Lebih jauh, Pasal 10 ayat (1) huruf d Undang-Undang MK menyebutkan bahwa MK berwenang memutus permohonan pengujian undang-undang terhadap UUD 1945 dan putusannya bersifat final dan mengikat.
Artinya, argumen bahwa putusan tidak sah karena hanya berada dalam pertimbangan hukum adalah bentuk pengabaian terhadap prinsip hukum acara dan supremasi konstitusi.
Dari perspektif teori administrasi publik, larangan rangkap jabatan didasarkan pada asas integritas dan fokus kelembagaan.
Dwight Waldo, dalam
The Administrative State
(1948), menekankan pentingnya pembedaan peran antara pembuat kebijakan dan pelaksana agar tidak terjadi
role conflict
yang melemahkan institusi negara.
Dalam kerangka itu, rangkap jabatan seorang wakil menteri sebagai komisaris di BUMN akan menimbulkan situasi di mana satu orang memainkan dua kepentingan institusional yang berbeda, di mana satu sebagai regulator, satu sebagai pelaku usaha negara.
Ini juga bertentangan dengan prinsip
Good Corporate Governance
(GCG) yang diatur dalam Keputusan Menteri BUMN Nomor KEP-117/M-MBU/2002 tentang Implementasi GCG di BUMN, yang mensyaratkan pemisahan yang tegas antara pengawasan dan pelaksanaan bisnis.
Konflik kepentingan bukan hanya potensi, tapi nyaris keniscayaan dalam rangkap jabatan semacam ini.
Dalam laporan
State and Civil Service Performance
yang diterbitkan oleh OECD (2021), disebutkan bahwa pejabat negara dengan beban kerja ganda mengalami penurunan kinerja hingga 24 persen dibanding pejabat tunggal, khususnya dalam fungsi pengambilan keputusan yang memerlukan perhatian penuh dan koordinasi intensif.
Di Indonesia, riset Lembaga Administrasi Negara (LAN) tahun 2023 menunjukkan bahwa beban kerja wakil menteri di kementerian dengan fungsi teknis (seperti Kementerian Keuangan, Kementerian Kesehatan, dan Kementerian ESDM) rata-rata menyentuh 52 jam kerja per minggu. Artinya, jabatan komisaris hanya akan menjadi sumber
overlap
, bukan sinergi.
Jika beban kerja sebagai wakil menteri begitu tinggi, maka mengapa masih dirangkap dengan posisi komisaris?
Apakah jabatan komisaris hanya menjadi bentuk
political reward
atau bahkan rente politik yang dikemas secara legalistik?

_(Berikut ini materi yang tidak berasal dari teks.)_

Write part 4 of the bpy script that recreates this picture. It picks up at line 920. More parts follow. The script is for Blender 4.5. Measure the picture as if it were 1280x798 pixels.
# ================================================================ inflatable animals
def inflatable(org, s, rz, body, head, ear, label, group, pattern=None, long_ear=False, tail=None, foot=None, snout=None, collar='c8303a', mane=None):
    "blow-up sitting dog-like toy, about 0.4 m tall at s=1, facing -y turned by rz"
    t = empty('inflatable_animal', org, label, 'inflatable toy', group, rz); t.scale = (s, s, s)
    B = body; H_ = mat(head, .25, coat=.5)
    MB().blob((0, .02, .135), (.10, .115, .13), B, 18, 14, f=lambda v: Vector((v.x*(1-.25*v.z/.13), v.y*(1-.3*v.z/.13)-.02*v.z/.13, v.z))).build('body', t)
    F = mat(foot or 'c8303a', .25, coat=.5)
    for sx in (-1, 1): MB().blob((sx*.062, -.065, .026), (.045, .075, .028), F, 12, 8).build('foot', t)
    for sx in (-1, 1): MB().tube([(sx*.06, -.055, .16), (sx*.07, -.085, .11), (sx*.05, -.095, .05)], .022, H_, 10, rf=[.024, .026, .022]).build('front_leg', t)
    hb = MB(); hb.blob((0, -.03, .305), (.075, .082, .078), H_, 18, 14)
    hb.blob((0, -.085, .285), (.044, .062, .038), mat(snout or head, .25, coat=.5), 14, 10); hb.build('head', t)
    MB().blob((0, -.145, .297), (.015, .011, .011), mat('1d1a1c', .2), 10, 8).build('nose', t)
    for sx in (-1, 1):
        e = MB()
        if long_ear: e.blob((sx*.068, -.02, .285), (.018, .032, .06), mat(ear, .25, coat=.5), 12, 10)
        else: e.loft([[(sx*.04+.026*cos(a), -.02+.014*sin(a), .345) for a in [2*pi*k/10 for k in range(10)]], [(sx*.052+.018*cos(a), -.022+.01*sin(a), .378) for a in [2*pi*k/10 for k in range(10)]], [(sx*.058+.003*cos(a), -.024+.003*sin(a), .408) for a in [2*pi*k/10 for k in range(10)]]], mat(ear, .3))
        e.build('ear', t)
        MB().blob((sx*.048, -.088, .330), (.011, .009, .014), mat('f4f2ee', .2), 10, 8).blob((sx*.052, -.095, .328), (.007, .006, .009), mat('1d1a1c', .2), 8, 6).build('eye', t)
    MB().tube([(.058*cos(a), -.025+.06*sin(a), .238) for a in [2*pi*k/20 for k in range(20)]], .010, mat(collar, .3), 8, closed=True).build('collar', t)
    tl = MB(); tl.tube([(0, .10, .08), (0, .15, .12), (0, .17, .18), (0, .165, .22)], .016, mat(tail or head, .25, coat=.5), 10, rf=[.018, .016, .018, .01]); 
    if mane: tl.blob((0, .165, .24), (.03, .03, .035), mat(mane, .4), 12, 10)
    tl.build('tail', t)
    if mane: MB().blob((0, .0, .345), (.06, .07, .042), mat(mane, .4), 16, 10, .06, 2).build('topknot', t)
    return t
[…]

Rangkap jabatan wakil menteri
sebagai komisaris juga memperlihatkan kecenderungan politisasi jabatan publik. Banyak dari nama-nama wamen yang merangkap adalah figur partai atau orang dekat lingkar kekuasaan.
Dalam jangka panjang, praktik semacam ini berpotensi merusak kepercayaan publik terhadap meritokrasi dalam birokrasi dan memperdalam kesan bahwa jabatan publik lebih sebagai alat akomodasi politik daripada fungsi pelayanan.
Dalam sistem demokrasi modern, etika jabatan publik harus lebih tinggi dari sekadar formalitas hukum.
Presiden dan jajaran Istana sepatutnya menunjukkan
political leadership
dengan memastikan semua pejabat publik – termasuk wakil menteri – menjalankan tugas secara penuh, fokus, dan bebas dari konflik kepentingan.
Putusan MK Nomor 21/PUU-XXIII/2025 adalah pengingat penting bahwa tata kelola pemerintahan tidak bisa dijalankan dengan akal-akalan legalistik.
Semua pejabat publik, termasuk presiden dan para menterinya, wajib tunduk pada konstitusi dan semangat reformasi birokrasi. Kita tak boleh membiarkan praktik rangkap jabatan terus berlangsung atas nama efisiensi atau loyalitas politik.
Etika, efektivitas, dan konstitusionalitas adalah tiga pilar yang seharusnya menuntun setiap kebijakan publik. Dan dalam konteks ini, ketiganya sudah cukup menjadi alasan bahwa wakil menteri tidak boleh rangkap jabatan sebagai komisaris BUMN.
Kini saatnya pemerintah menunjukkan komitmen nyata pada tata kelola yang bersih dan profesional. Sebab kalau tidak, publik punya hak untuk bertanya: siapa sesungguhnya yang sedang dilayani—negara, partai, atau kepentingan pribadi?